AI intensifies these questions. It already shapes analysis and writing in our sector; its apparent efficiency obscures issues of data ownership, bias and erasure. Sociodigital futures of education are grounded in reparation, sovereignty, care and democratisation – reminding us that digital partnerships and infrastructures are never neutral.
Learning in an “incomprehensible” era
This year’s UKFIET conference felt emotionally charged. Tears in multiple sessions signalled how hard it is to work and learn in an “incomprehensible” era. One standout session shared evidence-informed, arts-based approaches to supporting psychosocial wellbeing for children, youth and caregivers living with adversity. Having just completed an evidence review on mental health and wellbeing in and through education in conflict and crisis, the book resonated: a reminder that rigorous, long-term research and partnership can draw strength from both science and the arts.

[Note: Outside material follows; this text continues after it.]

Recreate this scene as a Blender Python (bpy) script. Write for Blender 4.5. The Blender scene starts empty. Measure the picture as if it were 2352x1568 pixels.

In a session on epistemic justice, we also named the weight of privilege embedded in places and spaces. Looking around Oxford’s Examination Schools, built on centuries of exclusion and colonial exploitation, I remembered a fellow state school educated friend’s remark: “Is it any wonder the privately educated feel so at home here? They just swap the quad at Winchester for the quad at Oxford, for the quad at Westminster.” Space is not neutral. Power endures through familiar spaces.
A call for moral reflexivity
What I took from the UKFIET 2025 conference is not that partnerships are inherently good or bad, but that mobilising them requires moral reflexivity. As Arathi Sriprakash asked, “Can we repair a system that still continues to harm?”
If systems thinking is to be transformative, it must map not only causal loops but moral loops – tracing how our actions reinforce or disrupt injustice. Structural, epistemic and neo-colonial injustices live within our funding calls, sponsorships and silences. As Arathi noted, in the words of one of her colleagues: “Racism doesn’t always shout – sometimes it whispers through paperwork.” She spoke of reparative futures and small, intentional acts of redress. Yet when UKFIET representatives responded that the sponsorship did not influence themes, the moment revealed how difficult it is to embody care in confrontation.
This reflexive account is my story. But there were over 400 people in those plenary sessions feeling the weight of the ‘elephant in the room.’ As Chimamanda Ngozi Adichie reminds us, “there is danger in a single story.” Beside me, a researcher from Afghanistan whispered: “My father died supporting girls’ education, but some girls also died because they were implicated in the education he provided.” Education is always political; partnerships are never neutral.
Epistemic humility depends on polyphony – on listening to many, intersecting stories. My research sought to amplify such a polyphony of practitioner voices – thirty participants across sixteen countries – revealing four intersecting, shared viewpoints, whose insights both reveal and challenge the status quo.
Perhaps, then, the task is not just to mobilise partnerships, but to approach them with humility as a continual negotiation of mutual benefit and potential injustices – acknowledging that equity and efficiency often pull us in opposite directions. In the ‘incomprehensible’ era there are no easy answers; only an ongoing balancing act.